The role of brand within nonprofit organizations is therefore cyclical and can be captured in a model we call the Role of Brand Cycle. In this model, brand is nested within organizational strategy, which in turn is nested within the mission and values of the organization. Brand plays a variety of roles that, when performed well, link together in a virtuous cycle. A well-aligned identity and image position the organization to build internal cohesion and trust with external constituents. Organizations can leverage these to strengthen internal capacity and achieve impact in the world. The resulting reputation then enhances the identity and image of the brand with which the cycle began.
The article also engages with WWF and its brand, although WWF's relationships with various extractive industries and take on 'social responsibility' probably deserve more attention-especially in the context of how much 'branding' and 'corporatisation' is desirable for the sector.

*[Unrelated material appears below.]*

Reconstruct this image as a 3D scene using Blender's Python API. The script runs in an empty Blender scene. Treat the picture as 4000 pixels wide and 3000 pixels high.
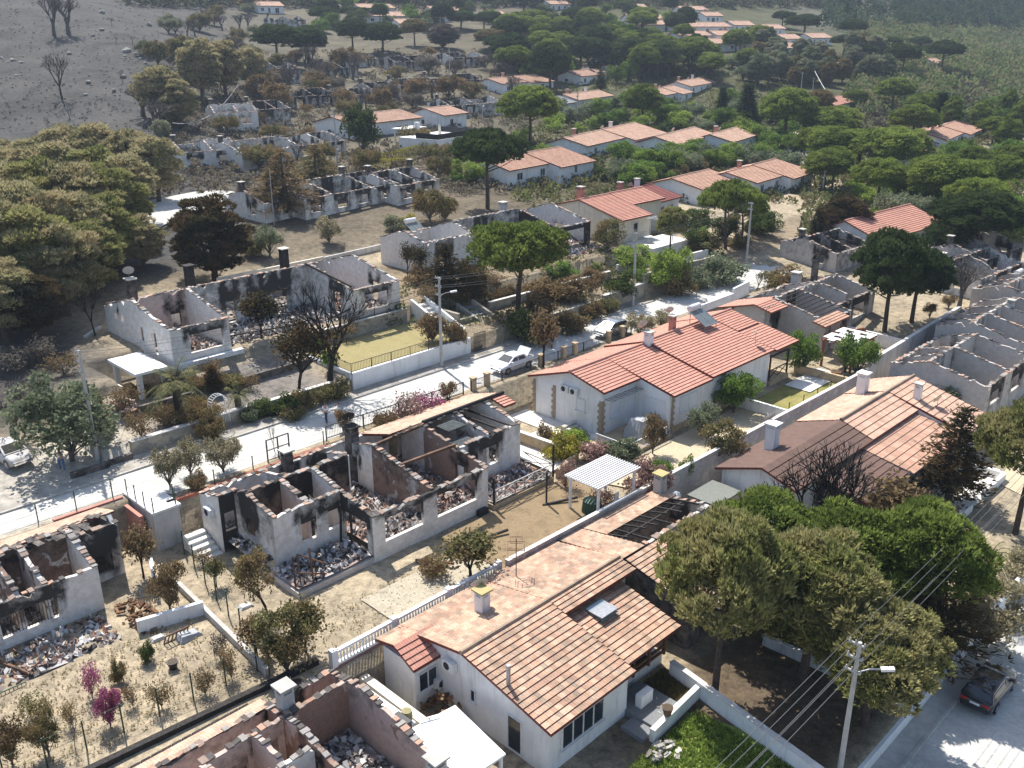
import bpy, math, random
import numpy as np
from mathutils import Vector, Matrix, noise as mnoise
R = math.radians
rnd = random.Random(7)
scene = bpy.context.scene
COL = scene.collection

# ---------------------------------------------------------------- camera, sky, sun, exposure
FPX, CXP, CYP, CAMH = 3650.0, 2000.0, 1500.0, 29.0      # focal length in pixels of the 4000 px wide photograph
PITCH = math.atan(1400/3650)
cam = bpy.data.cameras.new("camera"); cam_o = bpy.data.objects.new("camera", cam); COL.objects.link(cam_o)
cam.sensor_width = 36; cam.lens = 36*FPX/4000; cam.clip_start = 1; cam.clip_end = 5000
cam_o.location = (0, 0, CAMH); cam_o.rotation_euler = (math.pi/2-PITCH, 0, 0)
scene.camera = cam_o
SUN_EL, SUN_AZ = R(55), R(-27)
world = bpy.data.worlds.new("World"); scene.world = world; world.use_nodes = True
wn = world.node_tree.nodes; wl = world.node_tree.links
sky = wn.new("ShaderNodeTexSky"); sky.sky_type = 'NISHITA'; sky.sun_disc = False
sky.sun_elevation = SUN_EL; sky.sun_rotation = SUN_AZ; sky.altitude = 100; sky.air_density = 1.0; sky.dust_density = 1.5
wn["Background"].inputs[1].default_value = 0.10
wl.new(sky.outputs[0], wn["Background"].inputs[0])
sl = bpy.data.lights.new("sun", 'SUN'); sl.energy = 4.2; sl.angle = R(0.5); sl.color = (1, 0.955, 0.88)
so = bpy.data.objects.new("sun", sl); COL.objects.link(so)
sd = Vector((math.sin(SUN_AZ)*math.cos(SUN_EL), math.cos(SUN_AZ)*math.cos(SUN_EL), math.sin(SUN_EL)))
so.rotation_euler = (-sd).to_track_quat('-Z', 'Y').to_euler(); so.location = sd*300
scene.view_settings.view_transform = 'Standard'; scene.view_settings.look = 'None'
scene.view_settings.exposure = 1.0; scene.view_settings.gamma = 1
scene.cycles.max_bounces = 6; scene.cycles.transparent_max_bounces = 6
scene.cycles.use_denoising = True

# ---------------------------------------------------------------- street frame: u runs along the street, v runs downhill across it
AZ = math.atan2(3850, math.hypot(1400, 3650))
AX, AY = math.sin(AZ), math.cos(AZ)
OY = 79.4
def P(u, v, z=0): return Vector((u*AX+v*AY, OY+u*AY-v*AX, z))
def UV(x, y): y = y-OY; return x*AX+y*AY, x*AY-y*AX
_c, _s = math.cos(PITCH), math.sin(PITCH)
def ray(px, py):
    a, b = px-CXP, py-CYP
    return a, FPX*_c-b*_s, -(FPX*_s+b*_c)
def proj(p):
    x, y, z = p[0], p[1], p[2]-CAMH
    d = y*_c-z*_s; up = y*_s+z*_c
    return CXP+FPX*x/d, CYP-FPX*up/d
def sstep(a, b, x):
    t = np.clip((x-a)/(b-a), 0, 1); return t*t*(3-2*t)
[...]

The Reform-Reality Gap in Colombia: A View from Magdalena Medio Region


The vulnerability of peasants, the labour movement and human right defenders not only reflects the legacy of the particularly deep paramilitary penetration of the Middle Magdalena region, but is also the outcome of a particular state-formation process which, as in other regions of the country, gave rise to a local state unable or unwilling to protect and advance the interests of its inhabitants. State forces and institutions were not absent, but rather paramilitaries thrived on the partial complicity of legal sectors with illegal forces. It is this privatised governance that now causes difficulties for the Santos reforms.
It's great that the analysts of the Crisis Group have started to blog in addition to releasing their excellent longer reports. The vignette from rural Colombia is another interesting/sad example of how instability and violence benefit certain elitist groups.

Anthropology
Human Trafficking - A Survivor's Story

Returning home to shame, alienation and insufficient legal support, female victims often find themselves living alone and in poverty, struggling within the margins of a society that emphasizes the collective and abandons the individual. With little possibility of reintegration and the almost impossible prospect of making it alone, many of them go back into trafficking, though this time not as victims but as perpetrators. UN statistics estimate that as many as 70% of traffickers are women and that the majority of these are former victims.

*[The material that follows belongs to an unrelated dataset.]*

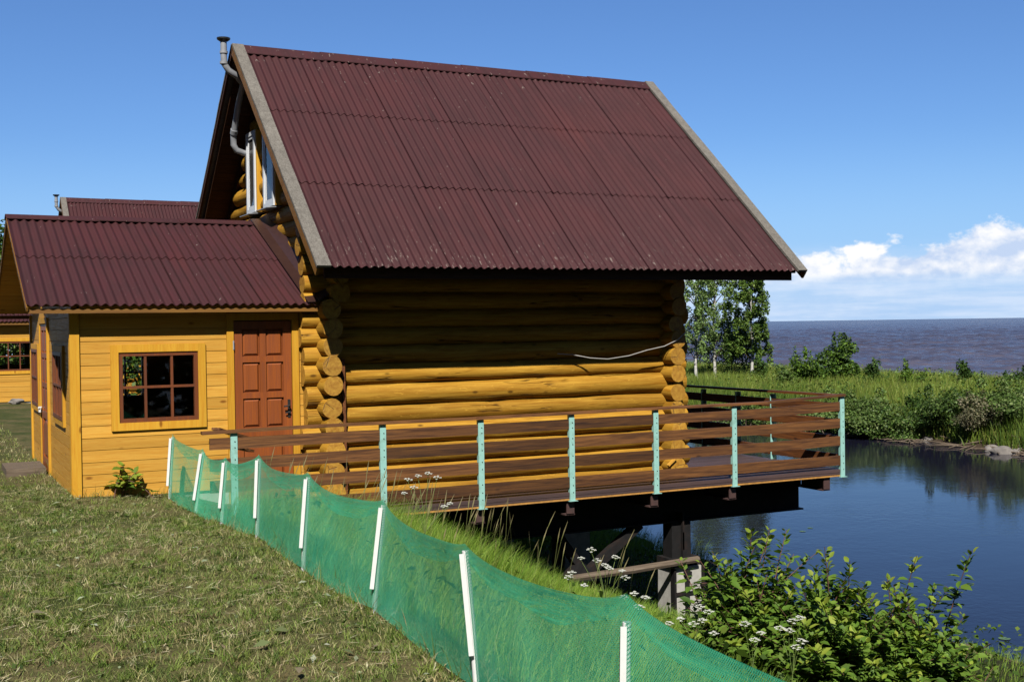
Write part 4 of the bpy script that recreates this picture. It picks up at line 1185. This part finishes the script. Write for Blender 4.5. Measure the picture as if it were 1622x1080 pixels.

‘The reception of victims on their return into Vietnam is a major problem’ says Thuy.’ When girls come back to a family that rejects them and a society that judges them unclean it has both personal and practical consequences. They often lose faith in themselves and in need of money they fall into crime, most commonly trafficking.’
Even for those who don’t go into the trafficking industry, the social stigma they face normally stops them talking about their experience and raising the awareness that is so crucial in putting a stop to the trade. Without a victim there is no crime and until the wrongs that these people face are recognized the self perpetuating cycle will go on and the industry will continue to grow.
A very interesting story from the 'frontlines' of human trafficking in the context of Vietnam and China and the role that (foreign) organisations can play to assist and empower victims.

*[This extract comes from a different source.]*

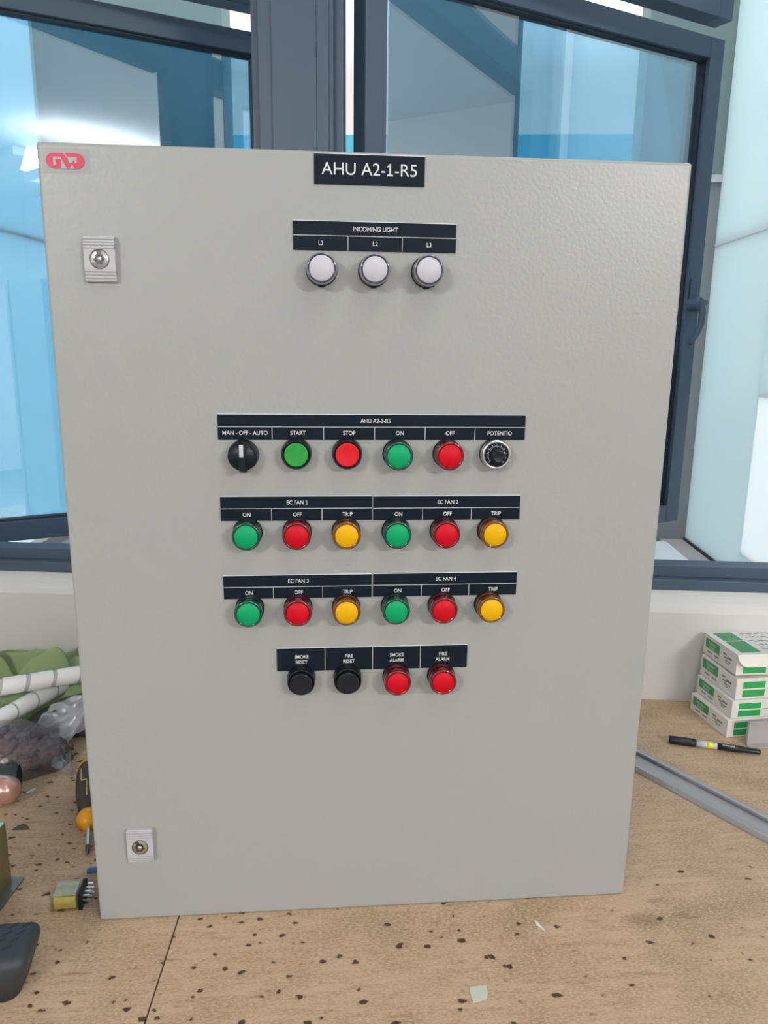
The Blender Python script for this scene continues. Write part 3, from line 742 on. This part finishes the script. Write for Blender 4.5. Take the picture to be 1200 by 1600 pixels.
me.transform(Matrix.Translation((0.089, -0.0036, 0.0115)) @ Matrix.Rotation(R(38), 4, 'X'))
MB().mesh(me).build('lettering', M['ink'], pen)

# ================================================================ LEFT SIDE OF THE BENCH
def heap(name, m, cx, cy, rx, ry, h, rot=0, nx=60, ny=50, fold=None, seed=0, power=0.6, base=0.0):
    """closed lumpy heap: domed height field over an ellipse with folds"""
    bm = bmesh.new(); top = []
    for i in range(nx+1):
        row = []
        for j in range(ny+1):
            a = 2*i/nx-1; c_ = 2*j/ny-1
            # square to disc
            x = a*math.sqrt(max(0, 1-c_*c_/2)); y = c_*math.sqrt(max(0, 1-a*a/2))
            r = min(1, math.sqrt(x*x+y*y))
            z = h*max(0, (1-r*r))**power
            if fold: z = max(0.0008, z*(1+fold(x, y, seed)))
            wob = 1+0.10*noise.noise(Vector((x*2+seed, y*2, 3)))
            row.append(bm.verts.new((x*rx*wob, y*ry*wob, base+z)))
        top.append(row)
    for i in range(nx):
        for j in range(ny):
            f = bm.faces.new((top[i][j], top[i+1][j], top[i+1][j+1], top[i][j+1])); f.smooth = True
    edge = [top[i][0] for i in range(nx)] + [top[nx][j] for j in range(ny)] + [top[i][ny] for i in range(nx, 0, -1)] + [top[0][j] for j in range(ny, 0, -1)]
    low = [bm.verts.new((v.co.x, v.co.y, base)) for v in edge]
    n = len(edge)
    for i in range(n): bm.faces.new((edge[i], low[i], low[(i+1) % n], edge[(i+1) % n]))
    bm.faces.new(low)
    bmesh.ops.recalc_face_normals(bm, faces=list(bm.faces))
    me = bpy.data.meshes.new(name); bm.to_mesh(me); bm.free(); me.materials.append(m)
    o = bpy.data.objects.new(name, me); COL.objects.link(o); o.location = (cx, cy, 0); o.rotation_euler = (0, 0, rot)
    return o
def rid(x, y, z, k): return 1-abs(noise.noise(Vector((x*k, y*k, z))))*2
M['greencloth'] = mat('olive_green_cloth', (0.29, 0.39, 0.19), 0.9, bump=(420, 0.25, 0.001), vary=(9, 0.25))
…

Spring uprisings calling spring academics: #bring books out to the streets!


This video entitled Three stories and a glass of milk [in Spanish] is an example of interconnected local places in the global soya system. Tekojoja (Paraguay) and Cantabria (Spain) are the local producing places in the suffering end and the harbour of Barcelona the localised, global space. Analysis can help find those globalised locals. And the glocal can help development analysis get more politicised and to the roots of things. And many other concepts waiting for us in the streets. As for each library book on the shelf, ten newer versions are awaiting outside!
It's great to see that the IDS PhD students have started their own blog! Maria-Josep Cascant's piece on street protests in Spain is a great example of how 'development' topics and concepts can be applied to the 'real world' of European post (?) financial crisis 'reforms'!

Academia

On Sort Of Keeping Up

As my inbox was recently filling up with alerts that I did not have time to look at right away, I realized I had not quantified my journal-reading in a while. Hence my questions:

How many journals do you read (look at) routinely?
How likely are you to find a paper that you want to (and do) read in one or more of them, each time there is a new issue? And some qualitative questions:

Do you enjoy reading the literature of your field? That is, do you feel a sense of happy anticipation when looking at new titles, or do you feel oppressed? Do you hope that there will be a paper of interest, or are you glad when there is not?
Female Science Professor asks really interesting questions...and I probably need another week to think about my own reading habits and feelings.

How Hopeful. How Naive.


In addition to my experiments with e-mail, I’m considering doing some tests with the real-time chat function on the Internet (known as IRC) or with any of the chat channels on the commercial servers (...). This chat capability enables you to conference and/or workshop with students and writers in virtually the same way as in class. By letting students know when I’m online, I can make myself available to them over a much wider space of time. Oftentimes we can’t all be in the same place, but if I’m at home or on my computer at school, and they are with their own hookup (either campus, work or home), we can connect and deal with whatever concerns need addressing. It’s a vast and convenient extension of office hours, making me far more accessible to my students than
I’ve ever been in ten years of teaching.
All of this is just an experiment for me right now, because I can’t assure that each of my students can have his/her own access. But once the school gets completely wired (like many colleges and universities nationwide), our students are going to have the most immediate access to professors possible. We have to be prepared for the exciting onslaught
of new challenges and new discoveries. I’m very excited about being a part of this new cyber-education. It can’t do anything but help.
A fascinating note from the days when electronic communication was about to change higher education (1993/1994). It's probably worthwhile to reflect on what this revolution has really changed in those 20 years and what promises haven't been delivered-or weren't taken up by students.

As a Freshman I Had No Car. Sophomore, a Ten Speed. Junior and Senior Year, a 1975 Dodge Dart.

Students at George Washington University in Washington, D.C. don't just complain about easy grades, they also drive cars so nice you'd think their campus was the parking lot of the Mall of the Emirates in Dubai. In the photo composite above is about $1.2 million worth of automobiles allegedly belonging to college students.
Do your best not to hate them.
Just to round off the 'a picture says more than...' theme of this week!